Quant à la collaboration transfrontalière entre les deux notaires utilisateurs d’EUFides, le notaire luxembourgeois saisi contacte tout d’abord son confrère espagnol via la plateforme EUFides. Il lui soumet une convention de collaboration qui spécifie les tâches respectives à accomplir par chaque notaire. Une fois la convention conclue, chaque notaire entame les démarches lui incombant et s’occupe de la partie relevant de son propre droit, donc de l’application des dispositions de droit qu’il maîtrise le mieux.
Ainsi par exemple, le notaire espagnol, c’est-à-dire le notaire « rei sitae » établi dans le pays de la situation de l’immeuble, traite les aspects espagnols de l’achat. Il s’occupe, entre autres, de la fourniture du titre de propriété, contacte le registre foncier et effectue des recherches cadastrales. Il veille également au respect des dispositions spécifiques établies par la Communauté autonome espagnole sur le territoire de laquelle l’immeuble est sis et vérifie si l’objet de la vente est un immeuble d’intérêt culturel ou historique.

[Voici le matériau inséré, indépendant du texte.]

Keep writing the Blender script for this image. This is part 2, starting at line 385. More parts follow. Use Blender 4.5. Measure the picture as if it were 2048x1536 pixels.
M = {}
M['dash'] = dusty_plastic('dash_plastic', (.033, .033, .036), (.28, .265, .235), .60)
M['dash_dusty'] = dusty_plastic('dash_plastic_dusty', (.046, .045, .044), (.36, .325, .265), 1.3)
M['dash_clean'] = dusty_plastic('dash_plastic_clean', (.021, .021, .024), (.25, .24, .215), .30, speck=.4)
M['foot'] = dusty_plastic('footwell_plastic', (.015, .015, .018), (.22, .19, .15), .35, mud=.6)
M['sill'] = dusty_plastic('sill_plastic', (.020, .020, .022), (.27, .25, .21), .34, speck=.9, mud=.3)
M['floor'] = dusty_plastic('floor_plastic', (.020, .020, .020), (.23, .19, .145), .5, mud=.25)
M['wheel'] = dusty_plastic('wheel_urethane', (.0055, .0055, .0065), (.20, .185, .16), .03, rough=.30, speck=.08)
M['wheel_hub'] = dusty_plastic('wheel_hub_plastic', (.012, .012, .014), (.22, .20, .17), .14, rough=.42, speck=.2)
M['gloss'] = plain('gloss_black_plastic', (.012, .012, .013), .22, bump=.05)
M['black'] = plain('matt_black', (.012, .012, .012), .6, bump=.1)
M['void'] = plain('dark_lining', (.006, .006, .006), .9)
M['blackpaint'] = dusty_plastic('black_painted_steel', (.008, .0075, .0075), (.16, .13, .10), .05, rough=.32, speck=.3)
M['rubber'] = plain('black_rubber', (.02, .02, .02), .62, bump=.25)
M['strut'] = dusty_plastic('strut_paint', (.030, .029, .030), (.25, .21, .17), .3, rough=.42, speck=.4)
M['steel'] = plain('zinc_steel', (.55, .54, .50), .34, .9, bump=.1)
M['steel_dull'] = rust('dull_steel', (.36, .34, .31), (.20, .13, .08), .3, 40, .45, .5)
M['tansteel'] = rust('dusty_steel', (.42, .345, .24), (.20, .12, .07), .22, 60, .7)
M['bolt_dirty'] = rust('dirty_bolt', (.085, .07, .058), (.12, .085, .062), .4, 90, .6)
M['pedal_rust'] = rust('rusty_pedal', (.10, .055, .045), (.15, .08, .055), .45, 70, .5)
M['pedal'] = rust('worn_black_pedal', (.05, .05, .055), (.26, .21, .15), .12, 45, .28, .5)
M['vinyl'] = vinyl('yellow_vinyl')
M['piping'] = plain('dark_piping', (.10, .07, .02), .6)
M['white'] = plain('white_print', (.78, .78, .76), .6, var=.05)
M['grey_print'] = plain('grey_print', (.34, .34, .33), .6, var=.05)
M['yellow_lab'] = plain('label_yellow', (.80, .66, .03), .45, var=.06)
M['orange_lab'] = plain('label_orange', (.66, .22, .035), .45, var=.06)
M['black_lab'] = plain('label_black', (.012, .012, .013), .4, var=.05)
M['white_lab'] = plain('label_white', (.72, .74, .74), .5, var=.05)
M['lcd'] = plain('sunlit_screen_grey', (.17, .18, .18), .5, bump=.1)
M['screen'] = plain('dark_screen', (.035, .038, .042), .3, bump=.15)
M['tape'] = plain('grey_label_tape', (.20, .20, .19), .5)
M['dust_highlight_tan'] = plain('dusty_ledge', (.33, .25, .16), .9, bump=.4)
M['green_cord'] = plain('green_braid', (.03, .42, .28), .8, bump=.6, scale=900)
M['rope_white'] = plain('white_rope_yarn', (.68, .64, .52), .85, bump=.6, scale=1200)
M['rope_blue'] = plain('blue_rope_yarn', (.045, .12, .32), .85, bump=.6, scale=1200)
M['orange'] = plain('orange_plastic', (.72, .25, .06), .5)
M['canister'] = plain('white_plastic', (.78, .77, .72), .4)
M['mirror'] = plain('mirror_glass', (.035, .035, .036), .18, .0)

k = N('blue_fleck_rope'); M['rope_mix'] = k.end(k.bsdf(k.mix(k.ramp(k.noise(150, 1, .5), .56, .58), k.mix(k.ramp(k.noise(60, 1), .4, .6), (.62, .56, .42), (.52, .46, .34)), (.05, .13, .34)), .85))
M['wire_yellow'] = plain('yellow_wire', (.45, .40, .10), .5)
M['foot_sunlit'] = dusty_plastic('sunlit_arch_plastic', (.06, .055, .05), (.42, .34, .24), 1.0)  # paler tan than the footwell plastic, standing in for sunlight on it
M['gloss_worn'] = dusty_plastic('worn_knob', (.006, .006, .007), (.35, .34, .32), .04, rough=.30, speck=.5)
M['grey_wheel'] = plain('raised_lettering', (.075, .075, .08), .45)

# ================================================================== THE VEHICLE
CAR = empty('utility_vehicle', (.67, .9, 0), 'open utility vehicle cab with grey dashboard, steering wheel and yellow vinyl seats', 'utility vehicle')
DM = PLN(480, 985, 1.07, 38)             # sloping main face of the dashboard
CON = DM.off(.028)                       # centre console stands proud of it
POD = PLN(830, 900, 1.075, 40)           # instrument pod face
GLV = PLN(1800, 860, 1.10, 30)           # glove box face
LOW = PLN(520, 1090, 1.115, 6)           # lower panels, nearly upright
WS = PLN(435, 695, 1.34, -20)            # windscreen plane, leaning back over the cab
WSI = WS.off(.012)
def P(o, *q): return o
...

L’existence d’une assurance décennale peut également être un élément important du préparatif notarial. En outre, des questions d’urbanisme, de droit de préemption et la vérification si le bien est grevé d’une hypothèque sont à prendre en considération. Finalement le changement des propriétaires doit être signalé aux instances compétentes, et, le cas échéant, une inscription hypothécaire doit être faite.
Dans les coulisses, c’est la plateforme EUFides qui permet l’échange sécurisé de l’intégralité de la communication dont ont besoin les deux notaires travaillant ensemble.